206 — Brain and eyes of Kerygmachela reveal protocerebral ancestry of the panarthropod head

Park et al (10.1038/s41467-018-03464-w)

Read on 14 March 2018
#neuroscience  #nervous-system  #fossil  #protocerebrum  #panarthropod  #euarthropod  #arthropod  #brain  #eye  #x-ray  #Cambrian  #Buen-formation 

I saw Rebecca Gelernter’s illustrations and was inspired to read this paper.

The past few days have been a tour of the deep sea, and today’s paper continues that pattern. And much like yesterday’s paper, which looked far back in the fossil record to watch the origins of tetrapody, today’s paper looks even further back (by a handful of millions of years) to watch the birth of the arthropod centralized nervous system.

The authors of this paper discovered fifteen Kerygmachela specimens from which they were able to identify fossilized neural tissue (an extremely rare occurrence). Like the eyes of fossilized arthropods from the Burgess Shale, the Kerygmachela eyes from the Buen Formation are highly reflective.

Arthropods’ centralized brains are stored in their heads, and I don’t think it’s necessarily clear how strange that is. So many relatives of the arthropods have highly distributed nervous systems.
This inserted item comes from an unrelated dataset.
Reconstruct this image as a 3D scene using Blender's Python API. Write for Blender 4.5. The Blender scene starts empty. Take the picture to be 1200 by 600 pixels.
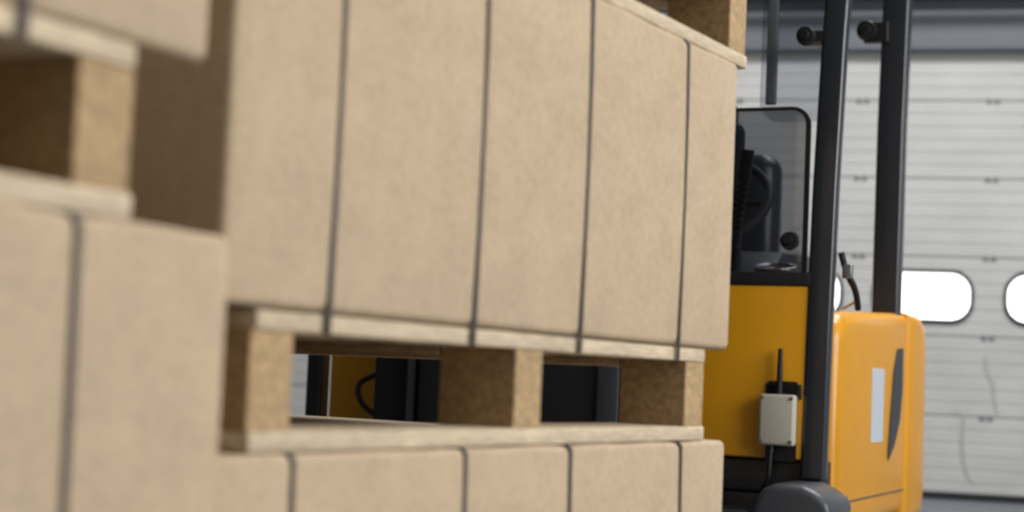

What was the impetus to centralize into a single brain? Euarthropodian brains are admittedly tripartite, but the pieces are colocated and interconnected, which means that they may have been derived from the Kerygmachela unipartite protocerebral structure. And while conventional wisdom has suggested that the common ancestor of vertebrates and arthropods had a tripartite brain, it seems more likely based upon these findings that the ancestral brain was unipartite instead.

These findings help to anchor our understanding of arthropodian and vertebrate evolution: The complex arthropod brain and eye structures may have arisen from simple precursor eye structures rather than from modified limbs (as was also previously hypothesized).